### WHAT THE TASK REQUIRES:
Go through the listing and return every line with "rsrc" in it.

### MATERIAL:
::::::
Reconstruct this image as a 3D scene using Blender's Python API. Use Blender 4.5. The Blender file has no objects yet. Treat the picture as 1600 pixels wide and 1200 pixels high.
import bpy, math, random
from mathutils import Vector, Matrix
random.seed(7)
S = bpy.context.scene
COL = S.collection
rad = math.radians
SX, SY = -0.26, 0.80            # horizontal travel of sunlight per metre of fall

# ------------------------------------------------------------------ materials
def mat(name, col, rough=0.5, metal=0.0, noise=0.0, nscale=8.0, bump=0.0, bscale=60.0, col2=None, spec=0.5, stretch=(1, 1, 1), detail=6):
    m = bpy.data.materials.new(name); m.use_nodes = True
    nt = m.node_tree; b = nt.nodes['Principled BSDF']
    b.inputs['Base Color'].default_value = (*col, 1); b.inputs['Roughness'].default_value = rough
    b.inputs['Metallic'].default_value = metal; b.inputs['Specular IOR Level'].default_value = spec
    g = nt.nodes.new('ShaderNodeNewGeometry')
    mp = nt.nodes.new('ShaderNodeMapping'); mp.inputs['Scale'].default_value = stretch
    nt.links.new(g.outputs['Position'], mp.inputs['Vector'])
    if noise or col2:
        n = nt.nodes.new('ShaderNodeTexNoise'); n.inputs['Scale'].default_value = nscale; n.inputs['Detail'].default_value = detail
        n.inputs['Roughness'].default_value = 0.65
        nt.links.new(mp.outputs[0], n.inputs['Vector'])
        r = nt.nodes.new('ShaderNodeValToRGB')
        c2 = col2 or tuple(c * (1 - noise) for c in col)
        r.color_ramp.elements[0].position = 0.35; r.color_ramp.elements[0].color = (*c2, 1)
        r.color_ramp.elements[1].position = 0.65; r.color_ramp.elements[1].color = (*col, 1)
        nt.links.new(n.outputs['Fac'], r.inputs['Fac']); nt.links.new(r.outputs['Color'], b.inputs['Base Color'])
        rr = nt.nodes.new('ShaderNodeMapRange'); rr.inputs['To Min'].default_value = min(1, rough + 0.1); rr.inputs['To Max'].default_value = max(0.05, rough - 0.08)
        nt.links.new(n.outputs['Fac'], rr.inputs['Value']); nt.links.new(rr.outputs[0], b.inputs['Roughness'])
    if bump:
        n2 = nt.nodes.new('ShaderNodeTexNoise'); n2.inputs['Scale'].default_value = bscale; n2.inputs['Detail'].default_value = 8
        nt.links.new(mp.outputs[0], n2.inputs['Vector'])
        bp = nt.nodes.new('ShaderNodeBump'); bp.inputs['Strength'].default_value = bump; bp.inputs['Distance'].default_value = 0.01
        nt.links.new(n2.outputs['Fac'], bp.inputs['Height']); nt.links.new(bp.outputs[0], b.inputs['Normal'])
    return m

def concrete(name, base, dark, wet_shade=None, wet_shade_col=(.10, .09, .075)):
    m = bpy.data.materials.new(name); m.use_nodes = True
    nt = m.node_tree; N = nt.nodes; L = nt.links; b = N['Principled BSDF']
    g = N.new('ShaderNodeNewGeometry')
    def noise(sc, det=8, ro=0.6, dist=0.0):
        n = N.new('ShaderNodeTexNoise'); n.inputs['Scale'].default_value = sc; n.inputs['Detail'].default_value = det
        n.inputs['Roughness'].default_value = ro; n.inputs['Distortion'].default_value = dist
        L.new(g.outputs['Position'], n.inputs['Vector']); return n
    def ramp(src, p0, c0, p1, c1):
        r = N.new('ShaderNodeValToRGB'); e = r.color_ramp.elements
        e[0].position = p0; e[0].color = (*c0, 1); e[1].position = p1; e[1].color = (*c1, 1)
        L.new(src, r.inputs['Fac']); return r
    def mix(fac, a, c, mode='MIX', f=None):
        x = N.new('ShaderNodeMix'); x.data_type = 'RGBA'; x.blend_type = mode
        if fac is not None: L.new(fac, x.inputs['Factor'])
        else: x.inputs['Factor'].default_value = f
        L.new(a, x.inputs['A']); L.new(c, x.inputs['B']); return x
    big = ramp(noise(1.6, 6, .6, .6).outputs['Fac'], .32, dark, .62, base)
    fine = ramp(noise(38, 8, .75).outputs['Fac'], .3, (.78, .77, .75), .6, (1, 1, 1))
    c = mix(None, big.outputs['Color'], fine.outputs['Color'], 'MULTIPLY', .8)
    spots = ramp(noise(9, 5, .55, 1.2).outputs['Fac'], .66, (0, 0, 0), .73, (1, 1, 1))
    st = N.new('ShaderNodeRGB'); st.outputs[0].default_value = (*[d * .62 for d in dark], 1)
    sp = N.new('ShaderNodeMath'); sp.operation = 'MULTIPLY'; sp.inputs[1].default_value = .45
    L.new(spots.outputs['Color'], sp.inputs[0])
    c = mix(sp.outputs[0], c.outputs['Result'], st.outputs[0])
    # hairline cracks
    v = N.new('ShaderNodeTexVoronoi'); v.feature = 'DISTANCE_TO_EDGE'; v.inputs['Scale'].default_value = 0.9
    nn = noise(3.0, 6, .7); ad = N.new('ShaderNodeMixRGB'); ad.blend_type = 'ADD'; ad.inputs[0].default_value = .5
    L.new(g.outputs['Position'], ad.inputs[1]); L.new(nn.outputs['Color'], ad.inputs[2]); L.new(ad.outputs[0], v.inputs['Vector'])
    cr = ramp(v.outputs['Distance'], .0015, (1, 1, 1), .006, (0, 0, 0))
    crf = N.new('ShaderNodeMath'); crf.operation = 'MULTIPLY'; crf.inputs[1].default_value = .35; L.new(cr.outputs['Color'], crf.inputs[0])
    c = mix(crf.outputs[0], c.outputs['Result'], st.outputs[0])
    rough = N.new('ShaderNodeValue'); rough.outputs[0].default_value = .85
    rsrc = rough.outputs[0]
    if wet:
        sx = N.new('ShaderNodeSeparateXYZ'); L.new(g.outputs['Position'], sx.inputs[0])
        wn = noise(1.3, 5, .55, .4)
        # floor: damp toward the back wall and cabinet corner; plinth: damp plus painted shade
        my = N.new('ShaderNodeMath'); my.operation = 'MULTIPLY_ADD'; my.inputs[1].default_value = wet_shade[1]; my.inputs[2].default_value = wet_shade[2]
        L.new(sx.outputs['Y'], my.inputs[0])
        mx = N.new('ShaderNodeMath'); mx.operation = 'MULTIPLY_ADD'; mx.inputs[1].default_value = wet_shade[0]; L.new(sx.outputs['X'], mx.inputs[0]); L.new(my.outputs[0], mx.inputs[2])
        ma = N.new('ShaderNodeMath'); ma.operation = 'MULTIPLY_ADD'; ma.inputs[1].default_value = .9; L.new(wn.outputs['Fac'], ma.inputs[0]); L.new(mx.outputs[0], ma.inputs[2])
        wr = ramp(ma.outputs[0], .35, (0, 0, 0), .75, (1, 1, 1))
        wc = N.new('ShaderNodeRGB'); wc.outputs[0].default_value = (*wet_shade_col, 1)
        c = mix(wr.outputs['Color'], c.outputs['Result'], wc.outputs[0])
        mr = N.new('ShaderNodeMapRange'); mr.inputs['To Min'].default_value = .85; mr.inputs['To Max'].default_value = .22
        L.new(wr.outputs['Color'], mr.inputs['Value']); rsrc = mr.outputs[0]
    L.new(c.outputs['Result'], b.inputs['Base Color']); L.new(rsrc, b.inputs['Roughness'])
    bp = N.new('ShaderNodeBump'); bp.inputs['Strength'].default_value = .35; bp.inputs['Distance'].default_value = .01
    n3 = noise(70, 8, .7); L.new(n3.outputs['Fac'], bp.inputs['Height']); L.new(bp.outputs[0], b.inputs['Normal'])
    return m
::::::
### EXERCISE RESULT:
    rsrc = rough.outputs[0]
        L.new(wr.outputs['Color'], mr.inputs['Value']); rsrc = mr.outputs[0]
    L.new(c.outputs['Result'], b.inputs['Base Color']); L.new(rsrc, b.inputs['Roughness'])